_WHAT THIS TASK INVOLVES_
Restate the complete material exactly.

_SUPPLIED DATA_
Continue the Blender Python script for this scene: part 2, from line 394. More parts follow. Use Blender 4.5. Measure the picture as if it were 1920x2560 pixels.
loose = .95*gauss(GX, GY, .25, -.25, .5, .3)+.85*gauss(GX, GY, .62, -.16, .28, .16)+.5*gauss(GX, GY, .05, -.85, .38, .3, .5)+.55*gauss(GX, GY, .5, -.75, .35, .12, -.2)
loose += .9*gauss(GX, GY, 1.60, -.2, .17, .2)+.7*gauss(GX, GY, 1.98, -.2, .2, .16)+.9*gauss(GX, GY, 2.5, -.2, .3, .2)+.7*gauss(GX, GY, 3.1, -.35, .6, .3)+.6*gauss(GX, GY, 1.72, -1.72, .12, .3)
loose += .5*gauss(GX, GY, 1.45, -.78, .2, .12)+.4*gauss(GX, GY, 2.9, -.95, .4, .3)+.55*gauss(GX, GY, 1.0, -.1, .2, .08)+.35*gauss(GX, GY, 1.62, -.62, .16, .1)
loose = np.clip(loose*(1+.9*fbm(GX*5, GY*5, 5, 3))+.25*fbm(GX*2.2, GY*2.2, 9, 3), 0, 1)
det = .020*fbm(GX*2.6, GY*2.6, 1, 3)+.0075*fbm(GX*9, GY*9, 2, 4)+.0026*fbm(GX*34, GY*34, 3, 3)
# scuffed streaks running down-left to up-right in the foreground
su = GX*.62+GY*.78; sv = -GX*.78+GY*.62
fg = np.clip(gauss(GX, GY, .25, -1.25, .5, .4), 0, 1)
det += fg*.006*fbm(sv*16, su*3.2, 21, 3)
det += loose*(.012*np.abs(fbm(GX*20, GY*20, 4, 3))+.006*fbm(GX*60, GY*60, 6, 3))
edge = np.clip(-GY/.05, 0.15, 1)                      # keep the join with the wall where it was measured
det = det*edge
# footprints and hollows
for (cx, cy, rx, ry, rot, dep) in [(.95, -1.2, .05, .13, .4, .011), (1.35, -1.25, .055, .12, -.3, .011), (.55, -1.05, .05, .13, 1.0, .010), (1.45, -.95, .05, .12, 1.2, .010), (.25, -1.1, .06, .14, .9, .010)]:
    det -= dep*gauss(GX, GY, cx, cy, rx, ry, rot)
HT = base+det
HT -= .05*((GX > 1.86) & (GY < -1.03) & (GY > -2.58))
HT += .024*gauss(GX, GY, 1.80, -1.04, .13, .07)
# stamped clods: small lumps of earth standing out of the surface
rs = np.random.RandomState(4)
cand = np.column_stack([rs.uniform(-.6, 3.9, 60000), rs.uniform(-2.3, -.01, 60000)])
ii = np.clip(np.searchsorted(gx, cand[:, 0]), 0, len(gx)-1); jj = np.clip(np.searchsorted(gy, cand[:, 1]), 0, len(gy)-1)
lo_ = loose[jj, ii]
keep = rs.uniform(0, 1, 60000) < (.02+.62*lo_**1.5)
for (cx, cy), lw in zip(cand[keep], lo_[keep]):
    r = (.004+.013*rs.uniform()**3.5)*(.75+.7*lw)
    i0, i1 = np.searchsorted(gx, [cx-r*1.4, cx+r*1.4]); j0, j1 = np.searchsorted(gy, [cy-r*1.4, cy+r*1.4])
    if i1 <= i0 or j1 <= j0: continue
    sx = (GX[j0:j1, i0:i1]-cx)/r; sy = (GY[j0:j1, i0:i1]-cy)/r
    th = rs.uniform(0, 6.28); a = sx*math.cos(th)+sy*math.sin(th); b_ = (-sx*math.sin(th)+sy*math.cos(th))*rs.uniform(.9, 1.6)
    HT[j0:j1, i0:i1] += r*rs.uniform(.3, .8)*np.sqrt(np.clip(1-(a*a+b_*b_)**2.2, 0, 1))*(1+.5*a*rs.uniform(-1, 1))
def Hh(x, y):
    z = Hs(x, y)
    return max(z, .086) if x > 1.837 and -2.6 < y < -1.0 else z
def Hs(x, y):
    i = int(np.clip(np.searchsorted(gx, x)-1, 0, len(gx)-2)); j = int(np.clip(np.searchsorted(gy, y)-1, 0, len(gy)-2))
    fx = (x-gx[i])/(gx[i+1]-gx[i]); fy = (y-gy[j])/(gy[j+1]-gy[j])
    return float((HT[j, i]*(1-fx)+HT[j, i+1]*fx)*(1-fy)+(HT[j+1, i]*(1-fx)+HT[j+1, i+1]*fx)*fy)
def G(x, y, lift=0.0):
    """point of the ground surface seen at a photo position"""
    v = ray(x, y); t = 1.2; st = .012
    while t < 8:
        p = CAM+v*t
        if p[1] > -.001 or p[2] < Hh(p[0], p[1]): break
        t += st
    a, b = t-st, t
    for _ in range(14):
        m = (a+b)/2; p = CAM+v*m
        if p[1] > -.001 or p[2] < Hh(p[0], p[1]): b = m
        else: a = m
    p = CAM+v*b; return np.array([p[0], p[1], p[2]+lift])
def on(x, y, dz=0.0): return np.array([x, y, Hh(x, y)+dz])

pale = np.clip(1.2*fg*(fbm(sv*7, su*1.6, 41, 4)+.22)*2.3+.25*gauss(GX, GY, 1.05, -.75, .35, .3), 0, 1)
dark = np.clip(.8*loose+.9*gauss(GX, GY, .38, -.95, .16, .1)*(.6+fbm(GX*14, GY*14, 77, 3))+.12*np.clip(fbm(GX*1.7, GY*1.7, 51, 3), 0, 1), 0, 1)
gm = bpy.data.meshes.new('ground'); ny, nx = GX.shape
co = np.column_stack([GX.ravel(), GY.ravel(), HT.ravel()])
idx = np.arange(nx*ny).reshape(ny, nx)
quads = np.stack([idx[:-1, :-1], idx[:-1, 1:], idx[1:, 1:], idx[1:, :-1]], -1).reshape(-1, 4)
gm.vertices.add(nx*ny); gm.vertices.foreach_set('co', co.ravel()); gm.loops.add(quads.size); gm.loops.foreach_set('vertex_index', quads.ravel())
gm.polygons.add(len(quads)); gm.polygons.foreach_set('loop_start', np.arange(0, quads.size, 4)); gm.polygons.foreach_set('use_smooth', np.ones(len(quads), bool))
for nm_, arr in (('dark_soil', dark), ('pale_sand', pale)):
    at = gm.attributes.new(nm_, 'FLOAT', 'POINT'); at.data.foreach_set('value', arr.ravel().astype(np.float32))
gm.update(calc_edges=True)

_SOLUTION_
Continue the Blender Python script for this scene: part 2, from line 394. More parts follow. Use Blender 4.5. Measure the picture as if it were 1920x2560 pixels.
loose = .95*gauss(GX, GY, .25, -.25, .5, .3)+.85*gauss(GX, GY, .62, -.16, .28, .16)+.5*gauss(GX, GY, .05, -.85, .38, .3, .5)+.55*gauss(GX, GY, .5, -.75, .35, .12, -.2)
loose += .9*gauss(GX, GY, 1.60, -.2, .17, .2)+.7*gauss(GX, GY, 1.98, -.2, .2, .16)+.9*gauss(GX, GY, 2.5, -.2, .3, .2)+.7*gauss(GX, GY, 3.1, -.35, .6, .3)+.6*gauss(GX, GY, 1.72, -1.72, .12, .3)
loose += .5*gauss(GX, GY, 1.45, -.78, .2, .12)+.4*gauss(GX, GY, 2.9, -.95, .4, .3)+.55*gauss(GX, GY, 1.0, -.1, .2, .08)+.35*gauss(GX, GY, 1.62, -.62, .16, .1)
loose = np.clip(loose*(1+.9*fbm(GX*5, GY*5, 5, 3))+.25*fbm(GX*2.2, GY*2.2, 9, 3), 0, 1)
det = .020*fbm(GX*2.6, GY*2.6, 1, 3)+.0075*fbm(GX*9, GY*9, 2, 4)+.0026*fbm(GX*34, GY*34, 3, 3)
# scuffed streaks running down-left to up-right in the foreground
su = GX*.62+GY*.78; sv = -GX*.78+GY*.62
fg = np.clip(gauss(GX, GY, .25, -1.25, .5, .4), 0, 1)
det += fg*.006*fbm(sv*16, su*3.2, 21, 3)
det += loose*(.012*np.abs(fbm(GX*20, GY*20, 4, 3))+.006*fbm(GX*60, GY*60, 6, 3))
edge = np.clip(-GY/.05, 0.15, 1)                      # keep the join with the wall where it was measured
det = det*edge
# footprints and hollows
for (cx, cy, rx, ry, rot, dep) in [(.95, -1.2, .05, .13, .4, .011), (1.35, -1.25, .055, .12, -.3, .011), (.55, -1.05, .05, .13, 1.0, .010), (1.45, -.95, .05, .12, 1.2, .010), (.25, -1.1, .06, .14, .9, .010)]:
    det -= dep*gauss(GX, GY, cx, cy, rx, ry, rot)
HT = base+det
HT -= .05*((GX > 1.86) & (GY < -1.03) & (GY > -2.58))
HT += .024*gauss(GX, GY, 1.80, -1.04, .13, .07)
# stamped clods: small lumps of earth standing out of the surface
rs = np.random.RandomState(4)
cand = np.column_stack([rs.uniform(-.6, 3.9, 60000), rs.uniform(-2.3, -.01, 60000)])
ii = np.clip(np.searchsorted(gx, cand[:, 0]), 0, len(gx)-1); jj = np.clip(np.searchsorted(gy, cand[:, 1]), 0, len(gy)-1)
lo_ = loose[jj, ii]
keep = rs.uniform(0, 1, 60000) < (.02+.62*lo_**1.5)
for (cx, cy), lw in zip(cand[keep], lo_[keep]):
    r = (.004+.013*rs.uniform()**3.5)*(.75+.7*lw)
    i0, i1 = np.searchsorted(gx, [cx-r*1.4, cx+r*1.4]); j0, j1 = np.searchsorted(gy, [cy-r*1.4, cy+r*1.4])
    if i1 <= i0 or j1 <= j0: continue
    sx = (GX[j0:j1, i0:i1]-cx)/r; sy = (GY[j0:j1, i0:i1]-cy)/r
    th = rs.uniform(0, 6.28); a = sx*math.cos(th)+sy*math.sin(th); b_ = (-sx*math.sin(th)+sy*math.cos(th))*rs.uniform(.9, 1.6)
    HT[j0:j1, i0:i1] += r*rs.uniform(.3, .8)*np.sqrt(np.clip(1-(a*a+b_*b_)**2.2, 0, 1))*(1+.5*a*rs.uniform(-1, 1))
def Hh(x, y):
    z = Hs(x, y)
    return max(z, .086) if x > 1.837 and -2.6 < y < -1.0 else z
def Hs(x, y):
    i = int(np.clip(np.searchsorted(gx, x)-1, 0, len(gx)-2)); j = int(np.clip(np.searchsorted(gy, y)-1, 0, len(gy)-2))
    fx = (x-gx[i])/(gx[i+1]-gx[i]); fy = (y-gy[j])/(gy[j+1]-gy[j])
    return float((HT[j, i]*(1-fx)+HT[j, i+1]*fx)*(1-fy)+(HT[j+1, i]*(1-fx)+HT[j+1, i+1]*fx)*fy)
def G(x, y, lift=0.0):
    """point of the ground surface seen at a photo position"""
    v = ray(x, y); t = 1.2; st = .012
    while t < 8:
        p = CAM+v*t
        if p[1] > -.001 or p[2] < Hh(p[0], p[1]): break
        t += st
    a, b = t-st, t
    for _ in range(14):
        m = (a+b)/2; p = CAM+v*m
        if p[1] > -.001 or p[2] < Hh(p[0], p[1]): b = m
        else: a = m
    p = CAM+v*b; return np.array([p[0], p[1], p[2]+lift])
def on(x, y, dz=0.0): return np.array([x, y, Hh(x, y)+dz])

pale = np.clip(1.2*fg*(fbm(sv*7, su*1.6, 41, 4)+.22)*2.3+.25*gauss(GX, GY, 1.05, -.75, .35, .3), 0, 1)
dark = np.clip(.8*loose+.9*gauss(GX, GY, .38, -.95, .16, .1)*(.6+fbm(GX*14, GY*14, 77, 3))+.12*np.clip(fbm(GX*1.7, GY*1.7, 51, 3), 0, 1), 0, 1)
gm = bpy.data.meshes.new('ground'); ny, nx = GX.shape
co = np.column_stack([GX.ravel(), GY.ravel(), HT.ravel()])
idx = np.arange(nx*ny).reshape(ny, nx)
quads = np.stack([idx[:-1, :-1], idx[:-1, 1:], idx[1:, 1:], idx[1:, :-1]], -1).reshape(-1, 4)
gm.vertices.add(nx*ny); gm.vertices.foreach_set('co', co.ravel()); gm.loops.add(quads.size); gm.loops.foreach_set('vertex_index', quads.ravel())
gm.polygons.add(len(quads)); gm.polygons.foreach_set('loop_start', np.arange(0, quads.size, 4)); gm.polygons.foreach_set('use_smooth', np.ones(len(quads), bool))
for nm_, arr in (('dark_soil', dark), ('pale_sand', pale)):
    at = gm.attributes.new(nm_, 'FLOAT', 'POINT'); at.data.foreach_set('value', arr.ravel().astype(np.float32))
gm.update(calc_edges=True)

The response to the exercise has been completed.